Overig

Inzet van ZZP-ers in uw bedrijf: houdbaar in de toekomst?

939
Unknown

Herik en Verhulst- Peter Mourik

De WAB heeft ten eerste effect op payrolling. Dat wordt duurder en de voordelen van de uitzendovereenkomst vervallen. Een payrollwerknemer is vanaf 1 januari 2020 een gewone werknemer, met enkel een andere juridische werkgever. Ten tweede krijgen oproepkrachten meer rechten. Zo moet aan vrijwel alle oproepkrachten een vaste arbeidsomvang worden aangeboden zodra zij langer dan 12 maanden in dienst zijn. Experts voorspellen dat het effect van deze maatregelen is dat bedrijven nog sterker gaan kijken naar inzet van ZZP-ers en andere vormen van ‘flex’ in de zoektocht naar flexibele en goedkope arbeidskrachten. Volgens het recente rapport van de commissie Borstlap, die in opdracht van de regering onderzoek deed naar de totale arbeidsmarkt, moet de arbeidsmarkt grondig worden herzien. In het nieuwe stelsel zouden drie smaken moeten overblijven: echte ZZP-ers, vaste werknemers en uitzendkrachten, waarbij alle werkenden recht hebben op sociale zekerheid en daar tegelijk collectief aan bijdragen.  

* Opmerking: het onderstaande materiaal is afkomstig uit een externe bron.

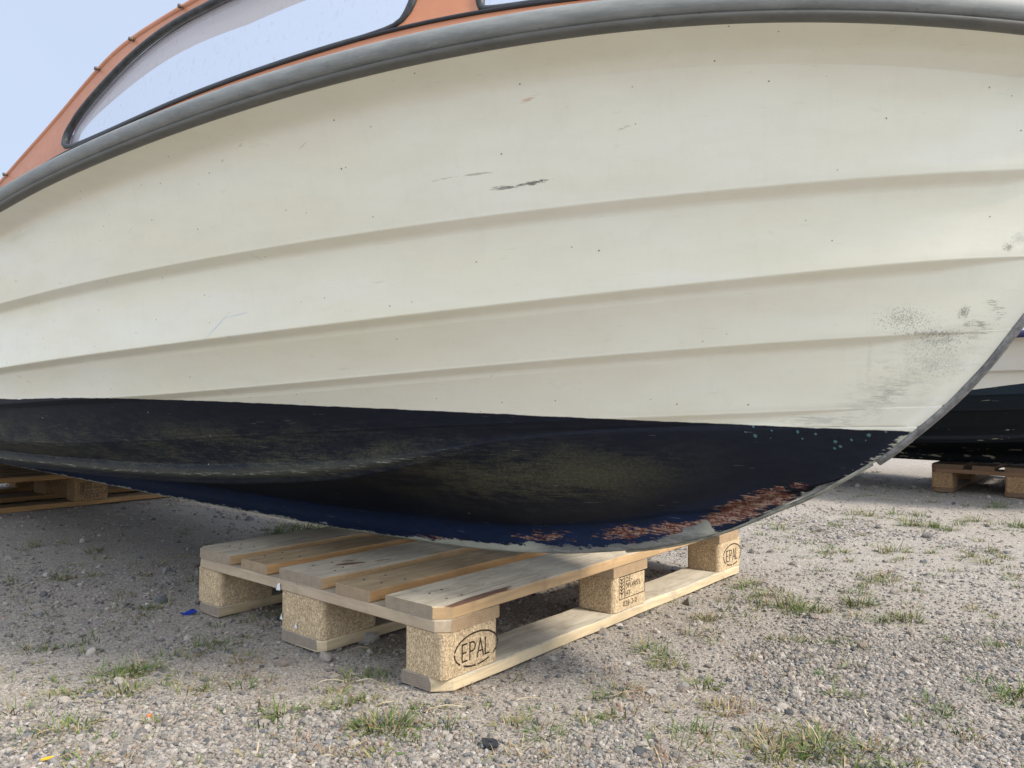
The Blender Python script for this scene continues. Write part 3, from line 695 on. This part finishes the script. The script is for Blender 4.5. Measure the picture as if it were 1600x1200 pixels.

Aan die toekomst wordt door de regering al gewerkt. Conform het regeerakkoord 2017 is er inmiddels een wetsvoorstel gepresenteerd. Dat wetsvoorstel moet leiden tot een ‘driedeling’ bij ZZP-ers, gebaseerd op het uurtarief: 

  1. < EUR 16,– per uur: verplichte arbeidsovereenkomst. 
  2. Tussen EUR 16,– en EUR 75,– per uur: webmodule in plaats van de huidige modelovereenkomst. 
  3. > EUR 75,– per uur: mogelijkheid tot ‘opt-out’ via opdrachtgeversverklaring, mits niet langer dan 1 jaar en niet-reguliere bedrijfswerkzaamheden. 

Categorie 1 is begrijpelijk. Dit betreft ZZP-ers met zo’n laag uurloon dat zij niet in staat zijn om een sociaal minimum te verdienen en basale voorzieningen te treffen voor arbeidsongeschiktheid. Categorie 3 lijkt ook nog wel vrij helder.  

Categorie 2 zal het meest voorkomend zijn en is tegelijk problematisch. De webmodule moet onderscheid maken tussen ‘echte’ ZZP-ers en schijnzelfstandigen. In het verleden is daar al regelmatig over geprocedeerd. Ook heeft de Belastingdienst in het Handboek Loonheffingen een hoofdstuk toegevoegd over de beoordeling van de gezagsverhouding, wat van belang is voor het maken van het onderscheid. De webmodule (verwachte invoering 2e kwartaal 2020) tracht dat nu in een beslisboom te gieten. Welk systeem er ook komt, er zijn altijd terugkerende elementen die u nu al kunt gebruiken, te weten: 

  • Is er sprake van meerdere opdrachtgevers (eerder ZZP-er), of alleen u (eerder werknemer)? 
  • Duur van de opdracht beperkt en duidelijk eindresultaat (eerder ZZP-er)? 
  • Verricht de ZZP-er bedrijfseigen werkzaamheden (eerder werknemer) of brengt hij externe expertise (eerder ZZP-er)? 
  • Wat is de onderhandelingsruimte van de ZZP-er voor het tarief (veel onderhandelingsruimte, eerder zelfstandige)? 
  • Is er sprake van inbedding in uw organisatie (door bijvoorbeeld verplichte bedrijfskleding, werkoverleg, instructies door u)? 
  • Aansprakelijkheid/betalingsrisico (hoe meerondernemersrisico voor de zelfstandige, hoe sneller ZZP-er)? 

Let op: er zijn veel meer factoren die kunnen meewegen. Leg dit bij twijfel voor aan een arbeidsrechtadvocaat.